Es una Orden muy cerrada, con un corto y fijo número de integrantes… cualidad a la que se apuntarían muchísimos voluntarios si, para obtenerla, bastase con jurar fidelidad al jarrete de ternera, una pieza de verdadero arte mayor, que ha reaparecido con fuerza en la cocina actual, que le ha devuelto su aspecto más esplendoroso al llevarlo a la mesa entero, brillantemente lacado en su exterior, con el hueso de la canilla enhiesto, sobresaliendo de la pieza muscular, lleno de ese prodigio en horas lamentablemente bajas que es el tuétano, gloria a su vez de una de las mejores recetas inventadas en el universo mundo para el jarrete de ternera, el “ossobuco alla milanese”.

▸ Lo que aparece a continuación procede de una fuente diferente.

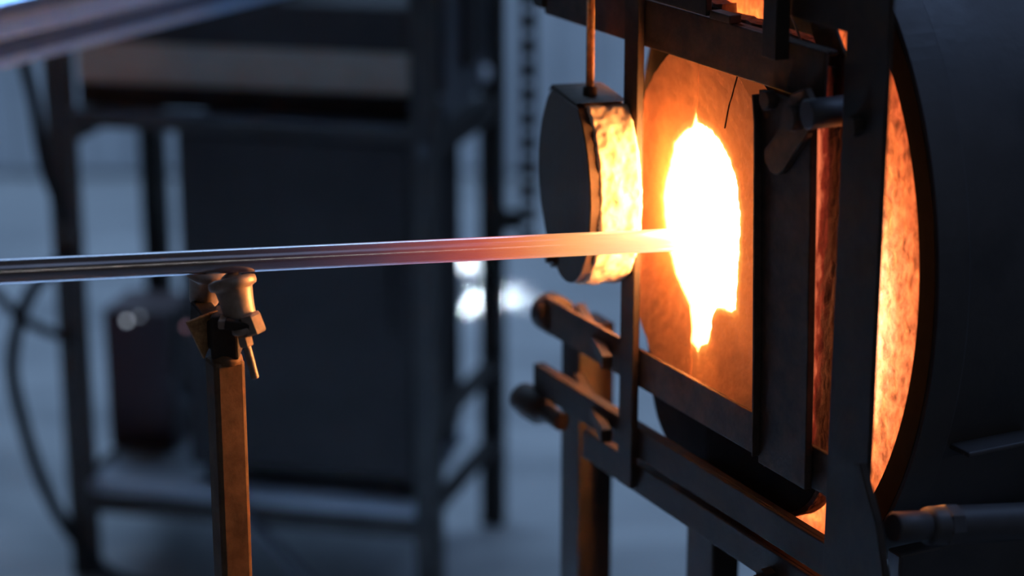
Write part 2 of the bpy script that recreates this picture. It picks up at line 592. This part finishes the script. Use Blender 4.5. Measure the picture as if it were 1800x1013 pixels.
# cover plate and things above the top rail
s = MB()
s.box(-.19, .064, -.040, -.033, 1.360, 1.60)
s.build('cover_plate', BS, stand, bevel=.001)
MB().box(.064, .102, -.036, -.022, 1.3575, 1.366).build('stop_lug', SS, stand, bevel=.001)
MB().box(.182, .206, -.050, -.034, 1.34, 1.66).build('hanger_bar', BS, stand, bevel=.001)
s = MB()
s.prism([(.150, 1.3585), (.150, 1.425), (.231, 1.425), (.231, 1.373), (.247, 1.352), (.250, 1.285), (.262, 1.285), (.262, 1.3385), (.20, 1.3585)], -.001, .003)
s.build('gusset_plate', SS, stand, bevel=.001)
MB().box(-.19, .37, -.031, .0, 1.60, 1.64).build('header_bar', BS, stand, bevel=.001)
MB().box(.203, .302, -.031, -.027, 1.380, 1.60).build('header_plate', BS, stand, bevel=.001)
MB().cyl((.166, -.006, 1.374), (.228, -.006, 1.30), .0012, 8).build('wire', M['zinc'], stand)
s = MB()
s.prism([(.360, .982), (.371, .986), (.400, .936), (.416, .889), (.440, .70), (.360, .70)], -.050, -.042)
s.build('brace_plate', BS, stand, bevel=.001)
MB().lathe([(.010, 0), (.010, .010)], (.328, -.038, 1.30), (0, -1, 0), 6, False).build('bolt', BS, stand)
# refractory ledge added behind the two lower rails to show as a lit slot
s = MB()
s.box(-.02, .24, -.004, .030, .772, .832)
s.build('added_slot_ledge', M['slab_refractory'], stand, bevel=.004)
MB().lathe([(.011, 0), (.011, .012), (.006, .012), (.006, .020)], (.205, -.032, .800), (0, -1, 0), 6, False).build('bolt', BS, stand)

# --- the two doors: oval refractory face halves with the burnt out hole between them
HOLE = [(0.002, 1.247), (0.006, 1.237), (0.02, 1.235), (0.034, 1.232), (0.055, 1.222), (0.071, 1.208), (0.082, 1.191), (0.088, 1.169), (0.092, 1.157), (0.092, 1.142), (0.092, 1.124), (0.091, 1.103), (0.089, 1.076), (0.089, 1.053), (0.079, 1.047), (0.067, 1.048), (0.052, 1.045), (0.044, 1.035), (0.041, 1.013), (0.035, 1.0), (0.023, 0.994), (0.017, 0.983), (0.01, 0.997), (0.003, 1.012), (-0.001, 1.031), (-0.014, 1.043), (-0.029, 1.056), (-0.043, 1.08), (-0.055, 1.109), (-0.061, 1.13), (-0.06, 1.15), (-0.049, 1.179), (-0.04, 1.205), (-0.022, 1.221), (-0.004, 1.23), (-0.001, 1.239)]
HC = (.012, 1.115)


def hole_r(th):
    """distance from HC to the hole edge at angle th"""
    best = None
    d = (math.cos(th), math.sin(th))
    for k in range(len(HOLE)):
        ax, az = HOLE[k][0] - HC[0], HOLE[k][1] - HC[1]
        bx, bz = HOLE[(k + 1) % len(HOLE)][0] - HC[0], HOLE[(k + 1) % len(HOLE)][1] - HC[1]
        ex, ez = bx - ax, bz - az
        den = d[0] * ez - d[1] * ex
        if abs(den) < 1e-12:
            continue
        t = (ax * ez - az * ex) / den
        u = (ax * d[1] - az * d[0]) / den
        if t > 0 and -1e-6 <= u <= 1 + 1e-6:
            best = t if best is None else max(best, t)
    return best or .1


def disc_r(th):
    # oval outline around (0,1.122), measured from HC
    a, b = (.158, .204) if math.cos(th) > 0 else (.152, .204)
    c, s_ = math.cos(th) / a, math.sin(th) / b
    return 1 / math.sqrt(c * c + s_ * s_)


def slab_r(th, right):
    xr, zt, zb = (.225, .234, .287) if right else (.147, .243, .285)
    c, s_ = abs(math.cos(th)), math.sin(th)
    zz = zt if s_ > 0 else zb
    p = 7 if s_ > 0 else 4.2
    return ((c / xr) ** p + (abs(s_) / zz) ** p) ** (-1 / p)


def half_ring(right, rin, rout, y0, y1, n=150, m=9, rough=.0, rs=60, edge=.0):
    """half of a ring, front y0, back y1, with seam walls"""
    a0, a1 = (-PI / 2, PI / 2) if right else (PI / 2, 3 * PI / 2)
    gap = .0009
    s = MB()
    ring = []
    s.heat = []
    for i in range(n):
        th = a0 + (a1 - a0) * i / (n - 1)
        ri, ro = rin(th), rout(th)
        s.heat += [(ro - ri) * j / (m - 1) for j in range(m)] + [ro - ri] * 4 + [(ro - ri) * (1 - j / (m - 1)) - .004 for j in range(m)] + [-.01] * 3
        ri *= 1 + edge * nz(math.cos(th) * 9, math.sin(th) * 9, 1.5, 3)
        ro *= 1 + edge * .6 * nz(math.cos(th) * 7, math.sin(th) * 7, 4.5, 3)
        row = []
        cs, sn = math.cos(th), math.sin(th)

        def P(r, y, k=1.0):
            x, z = HC[0] + r * cs, HC[1] + r * sn
            if i in (0, n - 1):
                x = HC[0] - .008 + (gap if right else -gap)
            elif right:
                x = max(x, HC[0] - .008 + gap)
            else:
                x = min(x, HC[0] - .008 - gap) if r * abs(cs) < .02 else x
            return (x, y + k * rough * nz(x, y, z, rs), z)
        for j in range(m):
            row.append(P(ri + (ro - ri) * j / (m - 1), y0))
        for j in range(1, 5):
            r_ = ro * (1 + .6 * rough * nz(cs * 5, y0 + j * .02, sn * 5, 8) / max(ro, .05))
            row.append(P(r_, y0 + (y1 - y0) * j / 5, 0))
        for j in range(m):
            row.append(P(ro + (ri - ro) * j / (m - 1), y1))
        for j in range(1, 4):
            row.append(P(ri * (1 + .5 * edge * nz(cs * 6, j * .9, sn * 6, 6)), y1 + (y0 - y1) * j / 4, 0))
        ring.append(row)
    L = len(ring[0])
    vs = [v for r_ in ring for v in r_]
    fs = []
    for i in range(n - 1):
        for j in range(L):
            fs.append((i * L + j, (i + 1) * L + j, (i + 1) * L + (j + 1) % L, i * L + (j + 1) % L))
    fs.append(tuple(range(L)))
    fs.append(tuple((n - 1) * L + j for j in range(L)))
    s._add(vs, fs, False)
    return s


def inner_r(th):
    c, s_ = math.cos(th) / .118, math.sin(th) / .150
    return max(1 / math.sqrt(c * c + s_ * s_), hole_r(th) * 1.02)


for right in (True, False):
    d = thing('furnace_door', 'right furnace door, glowing half oval of refractory with a dark upright plate and strap' if right
              else 'left furnace door, glowing half oval of refractory beside the hanging round plug', 'furnace door', FLOC, FRZ, 'sliding furnace doors')
    half_ring(right, hole_r, disc_r, -.010, .0135, m=22, n=220, rough=.0012, rs=90, edge=.010).build('refractory_half', M['disc_refractory'], d)
    half_ring(right, lambda th: inner_r(th) * 1.15, lambda th: slab_r(th, right) * .985, .0137, .0165, m=4).build('backing_plate', M['shade_black'], d)
    half_ring(right, lambda th: inner_r(th) * 1.22, lambda th: slab_r(th, right), .0167, .036, m=6, n=200, rough=.004, rs=55, edge=.012).build('refractory_slab', M['slab_refractory'], d)
    half_ring(right, lambda th: inner_r(th) * 1.24, lambda th: slab_r(th, right) * (.97 if math.sin(th) < .55 else .80), .0362, .0385, m=10).build('added_glow_layer', M['gap_glow_face'], d)
    if right:
        MB().tube([(.0807, -.0105, 1.3010), (.0747, -.0105, 1.2862), (.0694, -.0105, 1.2730), (.0659, -.0105, 1.2658), (.0625, -.0105, 1.2541), (.0590, -.0105, 1.2406)], .0008, 6).build('crack', M['crack_black'], d)
        s = MB()

        def strip(i, j):
            z = .912 + (1.335 - .912) * i / 120
            cx_, cy_ = ((.214, -.0155), (.2365, -.0155), (.2375, -.009), (.237, -.003), (.236, .005), (.2345, .0135), (.214, .0135), (.214, -.0155))[j]
            k = 1 if 0 < j < 6 else 0
            cx_ -= .012 * max(0, (.945 - z) / .045) ** 2
            return (cx_ + k * (.0022 * nz(j * .02, 0, z, 45) + .0016 * nz(j * .05, 7, z, 120)), cy_ + .002 * k * nz(2, j * .03, z, 50), z)
        s.grid(strip, 121, 8, smooth=False)
        s._add([strip(0, j) for j in range(7)], [tuple(range(7))])
        s._add([strip(120, j) for j in range(7)], [tuple(range(7))])
        s.build('added_edge_strip', M['red_edge_strip'], d, weld=True)  # edge strip added to carry the red glow
        s = MB()
        s.prism([(.167, 1.304), (.172, 1.272), (.184, 1.026), (.188, .922), (.272, .922), (.268, 1.051), (.258, 1.289), (.256, 1.304)], -.0420, -.0335)
        s.build('side_plate', SS, d, bevel=.001)
        s = MB()
        s.prism([(.167, 1.300), (.172, 1.272), (.184, 1.026), (.1875, .93), (.190, .93), (.1875, 1.026), (.1755, 1.272), (.1705, 1.300)], -.0500, -.0420)
        s.build('plate_lip', SS, d, bevel=.0006)
        s = MB()
        s.prism([(.233, 1.312), (.258, 1.323), (.268, 1.311), (.264, 1.280), (.228, 1.239), (.219, 1.231), (.211, 1.229), (.202, 1.231), (.195, 1.238), (.192, 1.250), (.225, 1.283)], -.0500, -.0425)
        s.build('strap', SS, d, bevel=.001)
        s = MB()
        s.lathe([(.0095, 0), (.0095, .010), (.0085, .011)], (.193, -.042, 1.299), (0, -1, 0), 20)
        s.build('bolt', SS, d)
        s = MB()
        s.lathe([(.012, 0), (.0125, .002), (.0125, .011), (.0115, .013)], (.250, -.050, 1.294), (0, -1, 0), 20)
        s.build('bolt', SS, d)
        s = MB()
        s.cyl((.276, -.060, 1.302), (.276, -.012, 1.302), .0145)
        s.build('hinge_barrel', M['shell_paint'], d)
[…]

El jarrete, que también se conoce con los nombres  de “morcillo” o “zancarrón”, ha sido siempre un corte estimado; su melosidad lo hace muy indicado para el cocido o puchero, para ser estofado al vino tinto… Para muchas recetas tradicionales y sabrosas en las que, la verdad, hasta ahora nadie se había preocupado demasiado de su aspecto, poniendo el acento en su sabor, en el punto exacto de su cocción, ése que hace que la carne estofada, sin llegar a deshacerse, ofrezca una explosión de melosidad que impregna toda la cavidad bucal y la llena de gloria.

Un jarrete, digamos, popular, rural, despreocupado por las formas, un jarrete “a la pata la llana” (natural, sencillo), como correspondería  a un músculo locomotor.

Pero he aquí que grandes cocineros de ahora mismo han decidido que el jarrete es  una pieza noble,  pieza digna de la antigua caballería europea, de la caballería derrotada en Azincourt, en Crézy…

Y sí que se han preocupado de que tan noble señor aparezca en ese torneo que se celebra en todas las grandes mesas revestido con todas sus armas, ofreciendo el mejor de sus posibles aspectos, orgulloso, en pie, reclamando todas las miradas antes de hincarle el diente, fin del que no va a librarle su imponente presencia en la bandeja antes de ser trinchado por manos hábiles.

Usaremos un jarrete de ternera lechal de, más o menos, kilo y cuarto de peso para dos personas. Marínenlo de dos horas a dos horas y media en sal; después lávenlo, séquenlo, átenlo y dórenlo en aceite bien caliente.

Una vez dorado, cuézanlo en horno de vapor, preferiblemente en una bolsa de vacío, con un poco de mantequilla, hasta que quede tierno; llevará unas cinco horas. Abran la bolsa, recuperen los jugos, pónganlos a reducir y resérvenlos. Vuelvan a dorar el jarrete, métanlo en horno a 180º y vayan rociándolo con el jugo reducido hasta que su superficie quede bien lacada.

Pelen como media libra de cebollitas francesas y cuézanlas en agua con sal y una punta de azúcar.

Escúrranlas, dórenlas en sartén con un poco de mantequilla y comprueben el sazón. Lleven a la mesa el jarrete entero, con las cebollitas como guarnición.

Es a esos jarretes gloriosos -llamarles “morcillo” o “zancarrón” es, de alguna manera, vulgarizarlos, hacerlos de menos- a los que uno juraría eterna fidelidad para poder lucir, ceñida en el jarrete propio, la codiciada banda de la muy noble Orden de la Jarretera… y que cada cual piense lo que quiera, si  piensa bien.